Col. James Loomis House (1822)

James Loomis House, Windsor

The house at 208 Broad Street in Windsor was built in 1822 for Colonel James Loomis (1779-1862). Built of bricks manufactured by the Mack Brick Company in Windsor, it was once one of a number of residences that once stood on Broad Street across from Broad Street Green. A descendant of Joseph Loomis, who settled in Windsor in 1639, Col. Loomis was the proprietor of the village store, which stood just south of his house. His wife, Abigail Sherwood Chaffee Loomis (1798-1868), inherited Nancy Toney (1774-1857), Connecticut’s last enslaved person, in 1821. The children of James and Abigail would found what is now the Loomis Chaffee School. The house remained a residence until 1970, when it was converted into a bank.

John Booth Burrall House (1916)

30 Church St

The building at 30 Church Street in Waterbury was built as a house for John Booth Burrall (1879-1920), an industrialist, in 1916, the year he married Mrs. Margaret Fallon Barber. It was designed in the Georgian Revival style by Aymar Embury II, the noted New York City architect. A wing was added to the rear of the house in 1919. Burrall died suddenly the following year while spending the winter in Palm Beach, Florida. The house later became Notre Dame Academy, a co-ed Catholic school. A modern brick classroom wing was added in 1965. Today the building is the Enlightenment School, an alternative learning program for Waterbury students with behavioral and truancy problems.

First Baptist Church of Waterbury (1917)

Former First Baptist Church, Waterbury

The First Baptist Church of Waterbury was organized in 1803. At first, meetings were held in members’ homes or outdoors. The first meeting house was built in 1818 at the Mill Mill Plain crossroads, two-and-a-half miles from the center of town. It had no paint, plaster or chimney and the seats were wooden benches without backs. The second house of worship was erected (after considerable financial difficulties) c. 1840 in the town center on South Main Street. It was later significantly remodeled and extended, the entrance being moved to the Bank Street side of the building (the church spire was later taken down after it was deemed unsafe). This church was later replaced by a new one, built on Grand Street and dedicated in 1883. It was destroyed by fire in 1912. The corner stone of the church’s fourth building, at 208 Grove Street (located in a primarily residential area), was laid on October 3, 1915 and the completed church was dedicated in 1917. The Baptists later moved from the building, which is now New Life of Waterbury Church.
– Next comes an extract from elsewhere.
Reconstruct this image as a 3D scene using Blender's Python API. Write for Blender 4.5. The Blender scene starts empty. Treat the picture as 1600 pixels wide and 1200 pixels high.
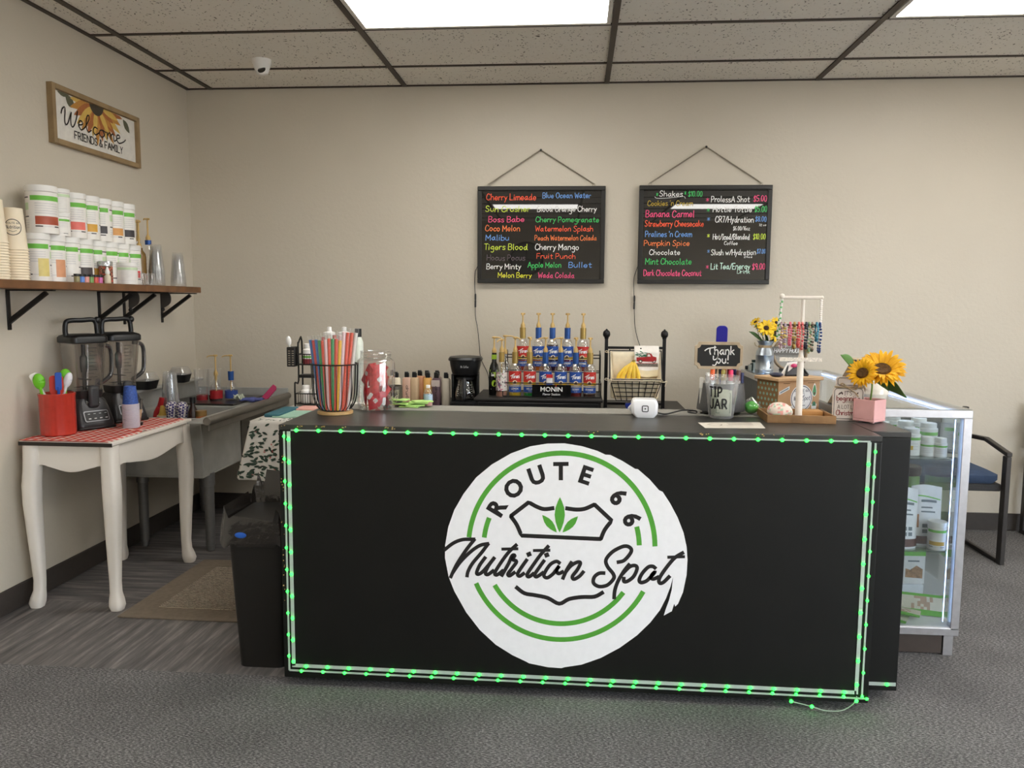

David Greenleaf House (1763)

Greenleaf House

In 1761, David Greenleaf, a goldsmith, purchased land in Norwich on which he soon built a house, perhaps in 1763, the year he married Mary Johnson. David Greenleaf sold the house, located at 2 Town Street (near the Christopher Leffingwell House), in 1769 and moved to Boston. It was then the home of Jesse Williams until 1772, then of Capt. William Billings, whose widow sold it in 1796 to the cabinet maker Timothy Lester. His heirs sold the property in 1854. In recent years, the Society of the Founders of Norwich acquired the house and restored it.

Rev. John Rathbone House (1775)

Rev. John Rathbone House

Dating to 1775 (and probably later modified in the Federal style) is the home of Rev. John Rathbone (1729-1826) at 87 Water Street in Stonington. Rev. Rathbone was the first minister of the Baptist church in Stonington Borough, organized in 1775. According to the Brown Genealogy, Vol. II (1915), by Cyrus Henry Brown,

He was a Baptist, a patriot of the Revolution, member of the Stonington Committee of Correspondence and Inspection, and signer of the memorial to the Connecticut Assembly praying for cannon to protect the town of Stonington against the British attack on Long Point, in 1777. He organized the Baptist Church at Westford, Mass, in 1780, and became its first pastor, in 1781. He preached at Saratoga, NY, in his ninety-fifth year.

Ezekiel Kelsey House (1760)

Ezekiel Kelsey House

In a 1753 division of Wethersfield common land, Ezekiel Kelsey was granted a lot for his farm in what is now East Berlin. Ezekiel Kelsey built a house at what is now 429 Beckley Road around 1760, either for himself or for his son Asahel, to whom he gave the residence in 1768. Ezekiel Kelsey (1713-1795) also owned a share in a saw mill and was skilled as a cooper and a carpenter-joiner. He married Sarah Allis (1715–1798) in 1741. Ezekiel Kelsey’s brother, Enoch Kelsey, built a house that is also still in existence in Newington.